6.19
Fear, Joy, Worship, and Doubt in the Gospel of Matthew
Matthew’s Gospel pairs typically negative traits with typically positive ones in ways that are ambiguously compatible.
Fear and Joy
[The women] left the tomb quickly with fear and great joy, and ran to tell his disciples. (Matt. 28:8)
Joy typically is a positive quality in Matthew’s Gospel:
- “When [the magi] saw that the star had stopped, they were overwhelmed with joy” (2:10).
- “The kingdom of heaven is like treasure hidden in a field, which someone found and hid; then in his joy he goes and sells all that he had and buys that field” (13:44).
- “Well done, good and trustworthy slave . . . enter into the joy of your master” (25:21, 23).
But joy also can be a sign of superficial or shallow faith:
- “As for what was sown on the rocky ground, this is the one who hears the word and immediately receives it with joy; yet such a person has no root, but endures only for a while, and when trouble or persecution arises on account of the word, that person immediately falls away” (13:20–21).
Fear may seem like a negative quality, but it often does accompany worship:
- “When the disciples saw him walking on the sea, they were terrified, saying, ‘It is a ghost!’ . . . And those in the boat worshiped him, saying, ‘Truly, you are the Son of God!’” (14:26, 33).
- “When the disciples heard this [God’s voice at Jesus’s transfiguration], they fell to the ground and were overcome by fear” (17:6).
- “Now when the centurion and those with him, who were keeping watch over Jesus, saw the earthquake and what took place, they were terrified and said, ‘Truly this man was God’s Son!’” (27:54).
- And Jesus says, “Do not fear those who kill the body but cannot kill the soul; rather fear him who can destroy both body and soul in hell” (10:28).
The Ambiguous Compatibility: joy is what turns fear into worship; fear prevents worship from being shallow.
Worship and Doubt
When they saw him, they worshiped him; but some doubted. (Matt. 28:17)
Worship typically is a positive quality in Matthew’s Gospel:
- Magi worship Jesus (2:11).
- A leper worships Jesus (8:2).
- A leader worships Jesus (9:18).
- A Canaanite woman worships Jesus (15:25).
- The mother of James and John worships Jesus (20:20).
- Mary Magdalene and “the other Mary” worship Jesus (28:9).
But worship also can be superficial:
- “This people honors me with their lips, but their hearts are far from me; in vain do they worship me, teaching human precepts as doctrines” (15:8–9; cf.

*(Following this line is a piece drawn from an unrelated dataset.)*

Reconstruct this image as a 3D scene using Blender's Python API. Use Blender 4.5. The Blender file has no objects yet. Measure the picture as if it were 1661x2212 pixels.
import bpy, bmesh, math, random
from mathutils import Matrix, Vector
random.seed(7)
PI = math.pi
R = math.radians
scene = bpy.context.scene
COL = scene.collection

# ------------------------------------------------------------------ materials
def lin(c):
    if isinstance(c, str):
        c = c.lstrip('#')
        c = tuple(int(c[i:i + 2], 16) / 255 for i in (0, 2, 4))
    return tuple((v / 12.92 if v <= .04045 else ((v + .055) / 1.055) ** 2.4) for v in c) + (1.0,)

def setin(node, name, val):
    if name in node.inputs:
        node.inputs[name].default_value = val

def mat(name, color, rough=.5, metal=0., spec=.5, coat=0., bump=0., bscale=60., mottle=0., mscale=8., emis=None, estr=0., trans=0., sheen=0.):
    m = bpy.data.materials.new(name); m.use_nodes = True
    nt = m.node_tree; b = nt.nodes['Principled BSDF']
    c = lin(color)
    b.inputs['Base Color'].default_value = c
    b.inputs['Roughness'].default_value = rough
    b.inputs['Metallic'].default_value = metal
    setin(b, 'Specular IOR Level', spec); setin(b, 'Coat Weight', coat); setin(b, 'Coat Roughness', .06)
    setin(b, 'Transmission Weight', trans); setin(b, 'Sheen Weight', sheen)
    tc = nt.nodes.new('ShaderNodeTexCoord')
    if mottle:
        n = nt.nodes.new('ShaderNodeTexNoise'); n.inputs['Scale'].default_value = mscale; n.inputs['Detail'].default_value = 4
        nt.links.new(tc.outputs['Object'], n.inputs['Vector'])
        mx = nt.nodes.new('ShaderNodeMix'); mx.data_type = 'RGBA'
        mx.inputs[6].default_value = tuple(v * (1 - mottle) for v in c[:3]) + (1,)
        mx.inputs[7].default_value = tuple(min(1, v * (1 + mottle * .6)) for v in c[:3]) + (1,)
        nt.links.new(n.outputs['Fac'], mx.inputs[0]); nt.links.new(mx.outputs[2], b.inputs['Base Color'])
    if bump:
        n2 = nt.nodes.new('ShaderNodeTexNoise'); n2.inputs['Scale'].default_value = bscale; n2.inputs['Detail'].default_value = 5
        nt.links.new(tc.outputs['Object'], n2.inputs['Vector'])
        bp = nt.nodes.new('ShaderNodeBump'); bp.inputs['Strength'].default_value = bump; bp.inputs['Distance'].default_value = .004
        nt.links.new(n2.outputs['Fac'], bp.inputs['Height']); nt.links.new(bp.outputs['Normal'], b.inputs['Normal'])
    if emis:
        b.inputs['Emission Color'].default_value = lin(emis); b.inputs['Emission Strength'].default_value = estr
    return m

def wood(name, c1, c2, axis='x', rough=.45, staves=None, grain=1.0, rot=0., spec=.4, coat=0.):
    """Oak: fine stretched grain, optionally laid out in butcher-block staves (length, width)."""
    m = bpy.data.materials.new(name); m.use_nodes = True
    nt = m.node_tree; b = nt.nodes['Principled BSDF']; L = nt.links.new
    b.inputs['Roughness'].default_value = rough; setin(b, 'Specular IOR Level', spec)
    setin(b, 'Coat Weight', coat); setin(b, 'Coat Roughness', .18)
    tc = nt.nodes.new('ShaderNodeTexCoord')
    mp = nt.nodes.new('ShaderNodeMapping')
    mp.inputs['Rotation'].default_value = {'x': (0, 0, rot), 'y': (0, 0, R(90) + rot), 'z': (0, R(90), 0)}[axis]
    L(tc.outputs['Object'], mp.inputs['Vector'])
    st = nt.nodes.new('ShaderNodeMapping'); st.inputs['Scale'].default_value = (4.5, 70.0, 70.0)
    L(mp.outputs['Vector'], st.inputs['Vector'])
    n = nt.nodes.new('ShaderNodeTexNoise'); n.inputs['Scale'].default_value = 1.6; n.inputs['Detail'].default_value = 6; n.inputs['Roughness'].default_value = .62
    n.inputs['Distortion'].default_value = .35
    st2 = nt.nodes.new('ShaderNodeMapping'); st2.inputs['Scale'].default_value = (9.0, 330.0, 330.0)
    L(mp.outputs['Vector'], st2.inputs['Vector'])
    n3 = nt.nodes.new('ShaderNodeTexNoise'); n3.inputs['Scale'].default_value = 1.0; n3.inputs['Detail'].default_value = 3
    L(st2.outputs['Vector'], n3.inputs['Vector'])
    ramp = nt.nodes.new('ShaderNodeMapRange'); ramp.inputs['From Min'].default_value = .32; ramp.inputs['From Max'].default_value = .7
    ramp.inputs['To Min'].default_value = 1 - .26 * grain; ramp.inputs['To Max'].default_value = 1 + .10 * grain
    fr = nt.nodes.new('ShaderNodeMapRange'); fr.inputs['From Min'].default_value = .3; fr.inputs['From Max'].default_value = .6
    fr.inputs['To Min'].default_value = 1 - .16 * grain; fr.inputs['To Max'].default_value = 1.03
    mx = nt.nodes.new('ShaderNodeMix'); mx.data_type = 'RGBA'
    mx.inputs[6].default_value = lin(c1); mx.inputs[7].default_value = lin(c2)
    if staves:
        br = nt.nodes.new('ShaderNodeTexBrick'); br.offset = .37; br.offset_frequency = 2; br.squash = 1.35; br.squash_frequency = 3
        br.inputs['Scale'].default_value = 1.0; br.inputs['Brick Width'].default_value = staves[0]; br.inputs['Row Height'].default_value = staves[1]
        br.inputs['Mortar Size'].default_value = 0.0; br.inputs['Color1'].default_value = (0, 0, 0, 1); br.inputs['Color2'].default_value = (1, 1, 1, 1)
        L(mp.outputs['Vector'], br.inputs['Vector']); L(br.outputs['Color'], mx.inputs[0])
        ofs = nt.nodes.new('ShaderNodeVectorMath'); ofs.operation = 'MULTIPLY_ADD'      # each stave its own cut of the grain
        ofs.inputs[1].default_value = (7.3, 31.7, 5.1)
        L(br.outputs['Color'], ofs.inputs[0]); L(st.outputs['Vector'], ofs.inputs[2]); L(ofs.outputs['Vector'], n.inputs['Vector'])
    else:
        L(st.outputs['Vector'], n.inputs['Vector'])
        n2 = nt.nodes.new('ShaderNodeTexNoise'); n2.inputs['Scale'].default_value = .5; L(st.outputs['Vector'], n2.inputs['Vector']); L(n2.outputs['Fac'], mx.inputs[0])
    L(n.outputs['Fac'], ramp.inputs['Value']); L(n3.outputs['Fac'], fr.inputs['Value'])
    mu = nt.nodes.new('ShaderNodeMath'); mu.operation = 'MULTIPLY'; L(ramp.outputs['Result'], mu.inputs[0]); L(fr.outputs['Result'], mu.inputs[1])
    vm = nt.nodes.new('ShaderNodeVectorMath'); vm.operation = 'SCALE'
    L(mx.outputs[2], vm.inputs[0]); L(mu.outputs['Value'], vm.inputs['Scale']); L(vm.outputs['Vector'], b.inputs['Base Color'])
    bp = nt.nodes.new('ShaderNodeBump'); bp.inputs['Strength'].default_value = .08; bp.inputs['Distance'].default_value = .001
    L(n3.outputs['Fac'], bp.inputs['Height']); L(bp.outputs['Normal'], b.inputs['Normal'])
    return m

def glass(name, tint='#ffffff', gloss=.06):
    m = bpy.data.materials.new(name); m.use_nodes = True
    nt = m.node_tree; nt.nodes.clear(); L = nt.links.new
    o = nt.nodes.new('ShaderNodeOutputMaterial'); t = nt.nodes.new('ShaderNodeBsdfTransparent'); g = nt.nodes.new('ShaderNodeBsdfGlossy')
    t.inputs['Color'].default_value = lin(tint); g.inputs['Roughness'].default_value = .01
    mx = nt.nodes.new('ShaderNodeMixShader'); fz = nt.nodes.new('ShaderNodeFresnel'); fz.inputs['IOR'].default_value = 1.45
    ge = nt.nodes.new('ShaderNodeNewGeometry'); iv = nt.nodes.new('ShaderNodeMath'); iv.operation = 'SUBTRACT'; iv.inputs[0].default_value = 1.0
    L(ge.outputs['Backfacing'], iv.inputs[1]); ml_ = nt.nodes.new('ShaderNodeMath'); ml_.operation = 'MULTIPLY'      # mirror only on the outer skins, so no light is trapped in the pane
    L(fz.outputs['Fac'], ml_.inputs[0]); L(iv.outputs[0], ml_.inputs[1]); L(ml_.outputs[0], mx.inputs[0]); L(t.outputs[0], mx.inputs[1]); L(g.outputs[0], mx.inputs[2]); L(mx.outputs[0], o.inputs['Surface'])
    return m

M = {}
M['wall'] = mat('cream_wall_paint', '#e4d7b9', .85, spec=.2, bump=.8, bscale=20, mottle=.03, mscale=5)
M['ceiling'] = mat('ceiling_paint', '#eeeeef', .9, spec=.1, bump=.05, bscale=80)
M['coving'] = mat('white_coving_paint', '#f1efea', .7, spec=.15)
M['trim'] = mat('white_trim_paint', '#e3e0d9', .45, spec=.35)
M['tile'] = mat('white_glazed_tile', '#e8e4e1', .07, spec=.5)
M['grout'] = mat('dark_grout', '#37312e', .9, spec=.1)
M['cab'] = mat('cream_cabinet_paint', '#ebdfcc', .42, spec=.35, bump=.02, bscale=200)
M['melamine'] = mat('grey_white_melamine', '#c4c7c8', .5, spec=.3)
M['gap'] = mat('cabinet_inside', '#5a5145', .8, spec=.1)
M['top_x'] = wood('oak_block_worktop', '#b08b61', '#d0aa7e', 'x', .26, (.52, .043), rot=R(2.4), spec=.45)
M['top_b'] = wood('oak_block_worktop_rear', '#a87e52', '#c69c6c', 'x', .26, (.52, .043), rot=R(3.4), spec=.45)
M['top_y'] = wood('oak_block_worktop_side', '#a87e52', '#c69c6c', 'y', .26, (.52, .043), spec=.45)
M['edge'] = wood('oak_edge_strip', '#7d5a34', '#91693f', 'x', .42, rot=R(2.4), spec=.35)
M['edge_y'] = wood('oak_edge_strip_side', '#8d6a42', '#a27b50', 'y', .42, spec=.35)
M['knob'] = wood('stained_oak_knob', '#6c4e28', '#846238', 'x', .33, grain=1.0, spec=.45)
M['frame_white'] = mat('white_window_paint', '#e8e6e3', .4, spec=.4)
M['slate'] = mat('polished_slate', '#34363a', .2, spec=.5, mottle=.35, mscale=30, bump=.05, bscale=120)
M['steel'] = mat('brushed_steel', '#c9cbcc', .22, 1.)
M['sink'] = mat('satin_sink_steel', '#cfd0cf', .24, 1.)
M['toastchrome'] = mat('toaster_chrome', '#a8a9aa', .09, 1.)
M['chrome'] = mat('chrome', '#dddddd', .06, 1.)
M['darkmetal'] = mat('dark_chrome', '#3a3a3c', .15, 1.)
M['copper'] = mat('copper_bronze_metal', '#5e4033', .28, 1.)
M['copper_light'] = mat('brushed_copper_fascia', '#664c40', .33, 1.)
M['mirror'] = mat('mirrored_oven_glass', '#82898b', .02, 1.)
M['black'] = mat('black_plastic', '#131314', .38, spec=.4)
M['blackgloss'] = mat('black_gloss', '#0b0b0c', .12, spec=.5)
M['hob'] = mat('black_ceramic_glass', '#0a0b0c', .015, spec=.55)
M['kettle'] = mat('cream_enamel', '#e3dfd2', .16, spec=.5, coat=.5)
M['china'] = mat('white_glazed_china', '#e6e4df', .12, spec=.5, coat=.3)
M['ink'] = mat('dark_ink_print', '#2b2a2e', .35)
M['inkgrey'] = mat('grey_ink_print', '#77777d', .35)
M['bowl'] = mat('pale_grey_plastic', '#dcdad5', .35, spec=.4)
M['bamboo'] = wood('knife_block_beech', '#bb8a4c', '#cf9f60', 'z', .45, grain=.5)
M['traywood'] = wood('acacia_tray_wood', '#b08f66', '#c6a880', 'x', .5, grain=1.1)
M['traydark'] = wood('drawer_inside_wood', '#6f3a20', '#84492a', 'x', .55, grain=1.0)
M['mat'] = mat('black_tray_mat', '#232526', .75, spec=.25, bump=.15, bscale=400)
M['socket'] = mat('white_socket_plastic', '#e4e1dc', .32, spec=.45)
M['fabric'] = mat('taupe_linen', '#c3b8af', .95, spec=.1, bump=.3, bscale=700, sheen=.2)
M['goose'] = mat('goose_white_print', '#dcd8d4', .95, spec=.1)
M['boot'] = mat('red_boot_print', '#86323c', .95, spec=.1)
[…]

Isa. 29:13).
Doubt (“little faith”) seems to be a negative quality:
- “If God so clothes the grass of the field, which is alive today and tomorrow is thrown into the oven, will he not much more clothe you—you of little faith” (6:30).
- “He said to them, ‘Why are you afraid, you of little faith?’ Then he got up and rebuked the winds and the sea; and there was a dead calm” (8:26).
- “Jesus immediately reached out his hand and caught him, saying to him, ‘You of little faith, why did you doubt?’” (14:31).
And yet it is not a fatal flaw:
- A “mustard seed” of faith is all that is required (17:20).
- Jesus encourages seeking, asking, and knocking (6:33; 7:7).
And those who doubt are able to offer sincere worship:
- Immediately after being rebuked by Jesus for doubt, Peter and the other disciples worship Jesus as the Son of God (14:31–33).
- Worship and doubt coincide in the community that receives the Great Commission (28:17–20).
The Ambiguous Compatibility: worship brings doubting faith to life; doubt prevents worship from being self-assured and vain.